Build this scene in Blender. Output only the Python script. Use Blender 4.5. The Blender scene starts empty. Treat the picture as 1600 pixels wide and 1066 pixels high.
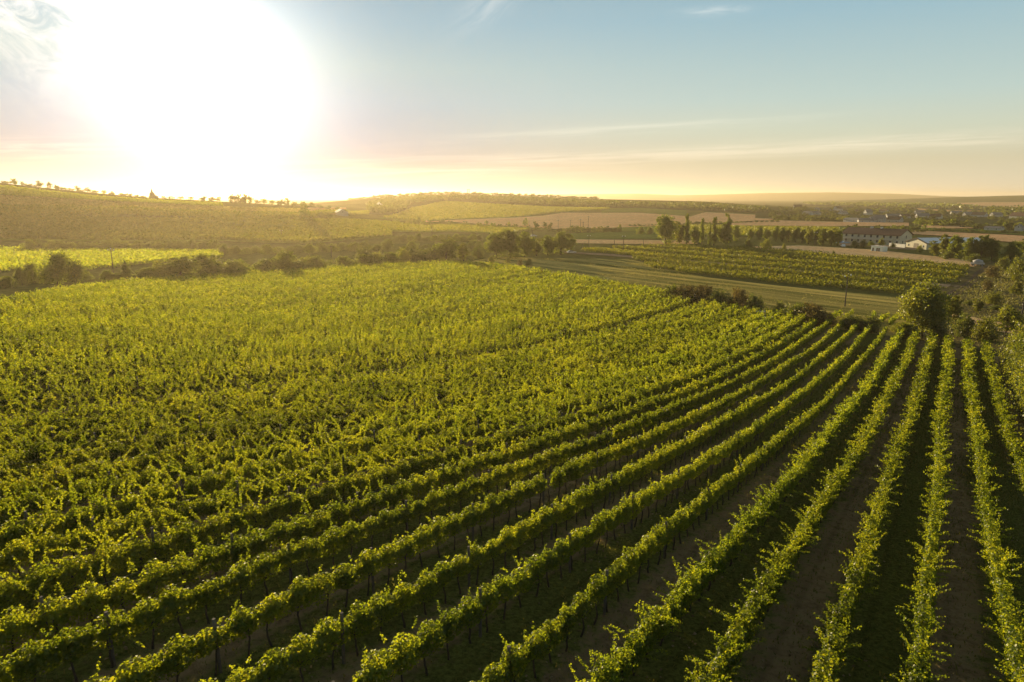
__________
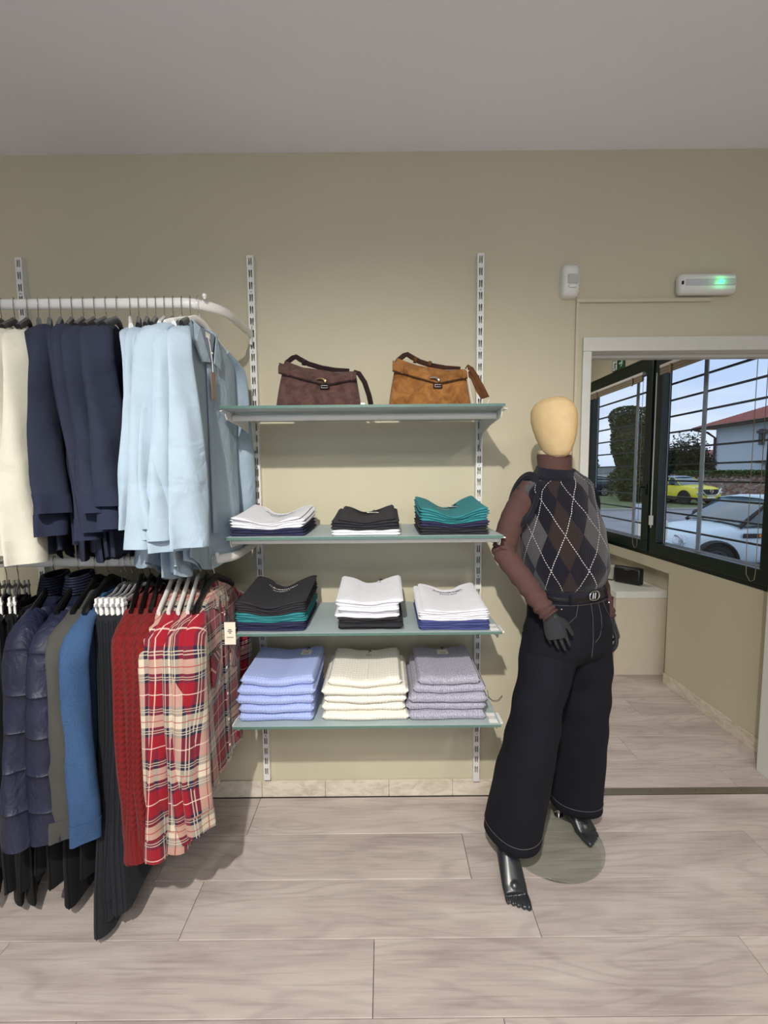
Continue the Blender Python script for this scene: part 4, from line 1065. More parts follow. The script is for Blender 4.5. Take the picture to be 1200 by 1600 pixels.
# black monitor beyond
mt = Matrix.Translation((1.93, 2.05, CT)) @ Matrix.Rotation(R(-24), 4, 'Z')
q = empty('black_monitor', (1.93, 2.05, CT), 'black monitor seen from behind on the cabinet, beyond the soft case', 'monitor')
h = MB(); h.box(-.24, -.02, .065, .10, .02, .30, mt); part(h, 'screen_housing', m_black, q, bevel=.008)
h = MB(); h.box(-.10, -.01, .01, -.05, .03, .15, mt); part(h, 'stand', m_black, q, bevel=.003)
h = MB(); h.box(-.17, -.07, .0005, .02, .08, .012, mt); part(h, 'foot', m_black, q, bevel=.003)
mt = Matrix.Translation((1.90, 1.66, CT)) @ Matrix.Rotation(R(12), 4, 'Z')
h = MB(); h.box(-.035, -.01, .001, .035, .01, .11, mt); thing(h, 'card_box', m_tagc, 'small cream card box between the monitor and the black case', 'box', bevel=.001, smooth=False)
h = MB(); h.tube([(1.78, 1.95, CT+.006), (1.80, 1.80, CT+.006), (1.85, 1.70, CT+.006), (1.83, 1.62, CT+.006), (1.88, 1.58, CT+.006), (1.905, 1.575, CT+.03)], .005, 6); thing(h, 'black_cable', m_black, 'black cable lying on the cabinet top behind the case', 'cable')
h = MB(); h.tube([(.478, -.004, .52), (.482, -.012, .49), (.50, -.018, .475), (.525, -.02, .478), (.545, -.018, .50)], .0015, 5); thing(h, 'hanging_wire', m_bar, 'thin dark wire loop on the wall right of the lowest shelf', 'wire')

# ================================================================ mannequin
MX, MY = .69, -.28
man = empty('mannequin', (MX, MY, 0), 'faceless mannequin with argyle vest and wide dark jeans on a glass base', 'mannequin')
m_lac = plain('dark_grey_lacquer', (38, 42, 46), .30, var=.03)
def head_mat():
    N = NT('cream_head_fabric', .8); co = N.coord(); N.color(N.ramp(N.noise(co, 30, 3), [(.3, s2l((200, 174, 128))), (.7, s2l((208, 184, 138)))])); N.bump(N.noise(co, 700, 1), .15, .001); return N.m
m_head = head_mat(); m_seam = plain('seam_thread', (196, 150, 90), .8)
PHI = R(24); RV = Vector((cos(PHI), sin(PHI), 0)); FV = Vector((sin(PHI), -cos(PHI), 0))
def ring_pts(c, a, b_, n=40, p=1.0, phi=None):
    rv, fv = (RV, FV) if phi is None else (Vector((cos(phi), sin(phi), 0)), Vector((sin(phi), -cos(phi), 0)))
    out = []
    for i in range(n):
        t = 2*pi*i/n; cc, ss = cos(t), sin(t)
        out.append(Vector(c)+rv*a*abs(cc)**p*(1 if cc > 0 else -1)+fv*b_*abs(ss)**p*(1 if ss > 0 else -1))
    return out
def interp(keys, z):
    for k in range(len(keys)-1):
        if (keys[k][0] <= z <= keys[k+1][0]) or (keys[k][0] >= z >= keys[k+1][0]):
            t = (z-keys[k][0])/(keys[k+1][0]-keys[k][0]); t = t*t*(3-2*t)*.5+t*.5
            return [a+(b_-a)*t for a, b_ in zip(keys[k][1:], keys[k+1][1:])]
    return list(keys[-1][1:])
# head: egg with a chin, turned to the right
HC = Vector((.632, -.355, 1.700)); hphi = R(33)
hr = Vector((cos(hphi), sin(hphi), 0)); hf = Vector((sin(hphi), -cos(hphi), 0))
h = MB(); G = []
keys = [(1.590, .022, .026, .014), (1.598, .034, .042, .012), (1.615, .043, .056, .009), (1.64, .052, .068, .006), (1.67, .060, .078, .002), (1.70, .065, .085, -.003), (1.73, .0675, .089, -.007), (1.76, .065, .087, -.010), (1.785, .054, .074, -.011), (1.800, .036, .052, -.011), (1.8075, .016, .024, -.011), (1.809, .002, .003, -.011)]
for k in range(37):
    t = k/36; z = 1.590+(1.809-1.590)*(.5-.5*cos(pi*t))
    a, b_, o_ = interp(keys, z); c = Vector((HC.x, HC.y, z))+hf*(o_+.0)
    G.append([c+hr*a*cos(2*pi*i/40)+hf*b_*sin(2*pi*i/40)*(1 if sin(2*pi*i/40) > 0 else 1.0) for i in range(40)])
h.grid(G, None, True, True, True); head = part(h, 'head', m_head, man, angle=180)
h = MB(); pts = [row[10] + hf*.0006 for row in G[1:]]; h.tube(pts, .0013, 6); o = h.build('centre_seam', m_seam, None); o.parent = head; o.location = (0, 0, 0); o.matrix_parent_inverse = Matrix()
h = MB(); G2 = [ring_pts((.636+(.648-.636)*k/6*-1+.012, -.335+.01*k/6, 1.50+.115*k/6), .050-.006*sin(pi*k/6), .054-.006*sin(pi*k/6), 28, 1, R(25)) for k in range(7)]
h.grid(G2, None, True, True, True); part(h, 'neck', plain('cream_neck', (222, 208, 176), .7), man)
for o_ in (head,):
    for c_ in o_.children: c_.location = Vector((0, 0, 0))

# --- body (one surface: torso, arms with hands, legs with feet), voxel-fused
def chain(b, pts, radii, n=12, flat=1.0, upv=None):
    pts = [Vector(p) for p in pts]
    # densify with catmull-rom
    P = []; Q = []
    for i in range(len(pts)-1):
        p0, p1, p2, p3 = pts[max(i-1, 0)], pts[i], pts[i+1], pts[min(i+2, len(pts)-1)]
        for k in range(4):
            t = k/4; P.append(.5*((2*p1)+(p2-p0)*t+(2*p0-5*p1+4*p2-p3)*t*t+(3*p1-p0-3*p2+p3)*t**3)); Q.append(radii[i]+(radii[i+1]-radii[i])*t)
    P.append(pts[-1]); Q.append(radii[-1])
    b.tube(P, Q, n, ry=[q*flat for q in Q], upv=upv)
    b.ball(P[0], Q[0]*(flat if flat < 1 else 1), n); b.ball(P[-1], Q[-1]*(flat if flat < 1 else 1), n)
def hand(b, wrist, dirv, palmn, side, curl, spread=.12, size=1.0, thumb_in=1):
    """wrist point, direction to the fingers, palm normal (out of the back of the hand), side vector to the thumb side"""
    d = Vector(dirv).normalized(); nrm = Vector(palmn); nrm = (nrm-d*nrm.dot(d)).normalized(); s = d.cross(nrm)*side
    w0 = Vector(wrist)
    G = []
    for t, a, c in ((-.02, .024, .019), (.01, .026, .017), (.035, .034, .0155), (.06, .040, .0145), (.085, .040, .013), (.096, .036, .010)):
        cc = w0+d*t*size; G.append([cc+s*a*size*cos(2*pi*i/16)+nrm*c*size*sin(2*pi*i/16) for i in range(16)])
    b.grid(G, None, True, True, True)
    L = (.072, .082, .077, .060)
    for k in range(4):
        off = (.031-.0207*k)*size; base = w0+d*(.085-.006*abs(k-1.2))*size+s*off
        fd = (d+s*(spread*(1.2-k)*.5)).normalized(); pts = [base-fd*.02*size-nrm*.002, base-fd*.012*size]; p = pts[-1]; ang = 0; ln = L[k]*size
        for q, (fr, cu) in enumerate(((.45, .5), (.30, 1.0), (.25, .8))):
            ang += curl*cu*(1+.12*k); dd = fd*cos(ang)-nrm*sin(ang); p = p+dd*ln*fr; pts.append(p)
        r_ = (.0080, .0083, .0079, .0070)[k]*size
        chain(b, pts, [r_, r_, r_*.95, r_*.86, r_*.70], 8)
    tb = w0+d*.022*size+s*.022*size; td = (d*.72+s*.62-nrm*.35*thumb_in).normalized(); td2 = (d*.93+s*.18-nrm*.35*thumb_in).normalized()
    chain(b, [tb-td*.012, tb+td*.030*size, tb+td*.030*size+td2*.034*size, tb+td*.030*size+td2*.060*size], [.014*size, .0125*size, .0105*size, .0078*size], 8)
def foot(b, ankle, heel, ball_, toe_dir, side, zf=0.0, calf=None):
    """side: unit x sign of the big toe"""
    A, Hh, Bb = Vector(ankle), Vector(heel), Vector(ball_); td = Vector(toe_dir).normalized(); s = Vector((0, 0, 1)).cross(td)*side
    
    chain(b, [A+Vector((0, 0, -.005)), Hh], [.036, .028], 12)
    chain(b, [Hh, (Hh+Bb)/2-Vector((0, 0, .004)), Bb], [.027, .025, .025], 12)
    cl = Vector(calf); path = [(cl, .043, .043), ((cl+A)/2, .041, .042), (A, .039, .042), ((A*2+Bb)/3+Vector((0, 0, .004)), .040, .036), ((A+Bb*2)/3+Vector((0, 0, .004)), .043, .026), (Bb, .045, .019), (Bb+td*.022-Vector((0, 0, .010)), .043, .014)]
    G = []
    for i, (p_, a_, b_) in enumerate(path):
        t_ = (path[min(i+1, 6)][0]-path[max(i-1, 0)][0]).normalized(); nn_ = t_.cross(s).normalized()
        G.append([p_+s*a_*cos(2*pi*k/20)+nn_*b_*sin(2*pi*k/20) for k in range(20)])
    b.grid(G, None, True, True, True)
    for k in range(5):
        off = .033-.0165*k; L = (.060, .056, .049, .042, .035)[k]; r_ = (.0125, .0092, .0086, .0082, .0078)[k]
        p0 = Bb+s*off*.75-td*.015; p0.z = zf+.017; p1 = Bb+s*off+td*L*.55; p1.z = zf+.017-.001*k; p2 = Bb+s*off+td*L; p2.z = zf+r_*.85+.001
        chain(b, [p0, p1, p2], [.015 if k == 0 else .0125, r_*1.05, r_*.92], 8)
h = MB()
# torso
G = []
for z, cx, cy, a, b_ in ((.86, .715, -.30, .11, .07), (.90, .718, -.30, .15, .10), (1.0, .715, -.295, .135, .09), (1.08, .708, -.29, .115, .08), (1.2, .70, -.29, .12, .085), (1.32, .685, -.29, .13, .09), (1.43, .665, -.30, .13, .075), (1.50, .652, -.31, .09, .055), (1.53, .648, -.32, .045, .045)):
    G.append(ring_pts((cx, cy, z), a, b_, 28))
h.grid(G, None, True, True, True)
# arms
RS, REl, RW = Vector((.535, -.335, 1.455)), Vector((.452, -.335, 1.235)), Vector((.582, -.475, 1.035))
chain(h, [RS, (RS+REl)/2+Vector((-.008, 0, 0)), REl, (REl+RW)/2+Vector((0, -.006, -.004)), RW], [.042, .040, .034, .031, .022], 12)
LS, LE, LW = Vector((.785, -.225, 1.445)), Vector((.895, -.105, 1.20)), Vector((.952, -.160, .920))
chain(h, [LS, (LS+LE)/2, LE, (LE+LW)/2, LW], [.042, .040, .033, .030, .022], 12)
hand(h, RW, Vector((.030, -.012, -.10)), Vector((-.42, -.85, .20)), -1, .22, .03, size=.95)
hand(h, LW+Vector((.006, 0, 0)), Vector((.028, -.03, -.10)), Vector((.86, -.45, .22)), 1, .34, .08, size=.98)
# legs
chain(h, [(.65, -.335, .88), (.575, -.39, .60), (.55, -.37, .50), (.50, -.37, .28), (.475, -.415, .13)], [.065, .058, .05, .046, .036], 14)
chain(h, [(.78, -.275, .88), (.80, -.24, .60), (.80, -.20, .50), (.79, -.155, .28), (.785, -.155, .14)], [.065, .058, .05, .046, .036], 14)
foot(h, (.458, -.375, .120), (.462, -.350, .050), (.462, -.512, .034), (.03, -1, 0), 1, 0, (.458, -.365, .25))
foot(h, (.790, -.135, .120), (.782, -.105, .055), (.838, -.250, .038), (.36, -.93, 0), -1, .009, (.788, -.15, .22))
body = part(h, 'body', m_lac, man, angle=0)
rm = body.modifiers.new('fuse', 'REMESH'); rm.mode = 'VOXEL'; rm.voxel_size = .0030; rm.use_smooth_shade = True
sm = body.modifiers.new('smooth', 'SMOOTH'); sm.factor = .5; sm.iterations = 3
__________
» **Required work**: Return only the number of lines in the preceding records that contain the string "this".

» **Final answer**: 2